A good title invites. A title is to content what curb appeal is to a house. People want to know what's inside. The right title draws people into the content and can turn an also ran book or article into a bestseller, sometimes by changing a single word. Good titles sell books because they strike a chord, pique a reader's curiosity and invite people to look inside to discover what comes next.
The Internet changes the rules. Good titles need to be found before readers can browse and choose. That's where SEO comes into play. Good Internet titles need duality, a dichotomy between human curiosity and the curiosity of the web crawling bots.
SEO adds the house number to the curb appeal of the title. You need both to succeed on the Internet. A great title that could arouse a reader's interest is useless if it's buried, lost on the Internet. The SEO component puts titles into the search engine results pages (SERP). The best titles get the best page rank, at the top, and like the eye level shelves on a magazine rack, entice a reader to choose.
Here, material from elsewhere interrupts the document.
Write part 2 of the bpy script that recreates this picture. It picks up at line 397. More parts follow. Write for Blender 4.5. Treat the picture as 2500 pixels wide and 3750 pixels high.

What if you have the right address and the house is shabby, paint peeling, shutters askew and an unkempt lawn? Not an inviting picture. A house hunter might stop, but it's unlikely they'll bother to get out of their car if the house isn't inviting.
The same holds true for titles. What good is it when a visitor arrives to find a shabby title? A title is an invitation to the dance, an invitation to the visitor to read on, an invitation to the writer to provide content. What if writers pass up the dance because the partners are ugly? What if you invite people to a party and you don't have enough food and drink?
Quality Internet content demands quality titles. SEO alone can't do it. Titles that appeal to readers aren't enough by themselves. You need both to succeed on the Internet.
Good titles aren't clever or cute. That never works. Good titles are searchable and memorable. Searchable because they contain SEO keyword phrases that match what Internet visitors are looking for. Memorable because, once found, a good title must appeal to the human curiosity sitting at their computer.
SEO keywords bring visitors, but without the curb appeal of human curiosity, few visitors will stop to read the content behind the title. A anatomy of a good Internet title finds a careful balance between the need to be found and once found, irresistible enough to stop a visitor in their tracks and compel them to stay and read the content.